Who knew what a fair publishing deal was? Who knew how to deal with the American unions? All Ray Davies knew how to do was speak from the heart, to tell his story, which still resonates decades later. The highlight of the show? "Dead End Street," which is meaningless in the USA, as a tune, but resonates in subject matter. Do we have any future or are we stuck in our station forevermore? Ray and the rest of the British Invasion were doing their best to avoid the factory, their goal wasn't to sell out to the corporation and become world famous, but rather to sing their song, and see where it took them.
Kinda like the Allen Klein book. There was no use for the man after everybody else figured out the systems. Just like Bill Graham invented rock promotion and then the managers figured out how to make all the money. When a scene is unformed...sharks with character move in, but the result resonates.
And I went to see Five Seconds Of Summer at Wembley. What a hole that arena is. Like they set it up yesterday and could tear it down tomorrow. The ceilings to the dressing rooms were so low I was worried about banging my head, and I'm vertically challenged. As for claustrophobia...

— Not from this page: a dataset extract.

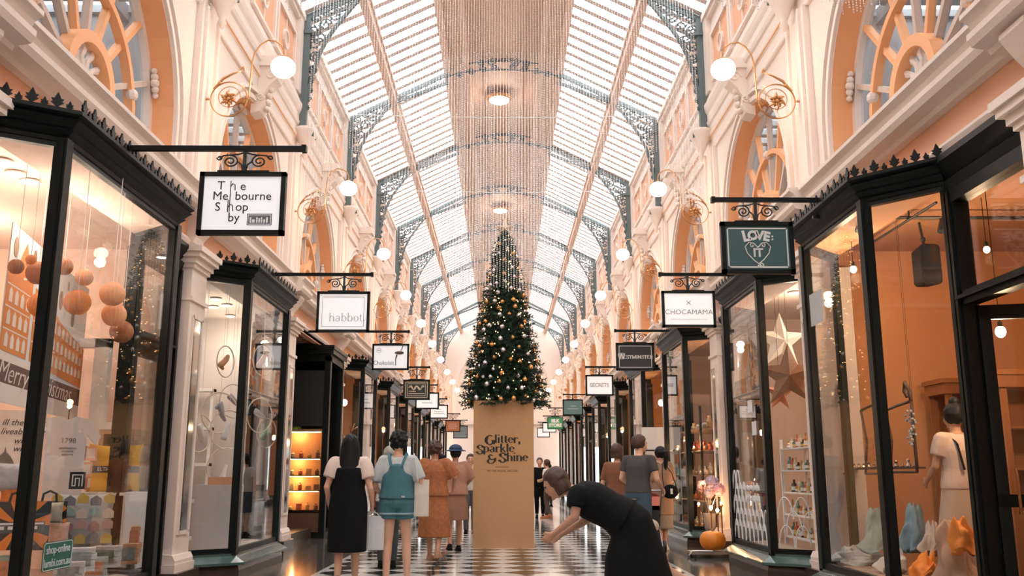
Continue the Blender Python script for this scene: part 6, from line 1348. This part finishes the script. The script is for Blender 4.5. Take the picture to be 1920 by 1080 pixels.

But that didn't matter to the 11,000 in attendance. Girls who knew every word and sang along. Music is just fine, it's the sound of youth.
And there was an accident on stage, the guitarist walked into the pyro, and it's funny how a scene can go from pedestrian to intense in a moment. That's life, while you're thinking what you're gonna do next, reality swerves in and throws you for a loop.
And London is inundated with tourists. Supposedly Paris is worse.
And it's so far away from L.A. That's one advantage to New York, the proximity to Merry Olde and the Continent.
But the weird thing is it's just not as foreign, because of modern communication techniques, the internet keeps us close. But something is lost in the process...our privacy, the ability to feel you're living an exotic life far away from home.
So see "Sunny Afternoon" if you want to know what it's like to be in a band. Keeping the members together is a chore unto itself.
And opening for 5SOS was Hey Violet, Modest Management's new client. Richard Griffiths told me about his five finger approach. You had to have talent, a good work ethic, good management and with all that you would get lucky.
Oops, forgot one of the middle fingers!
But our train just got into the station, got to wrap it up! Bye!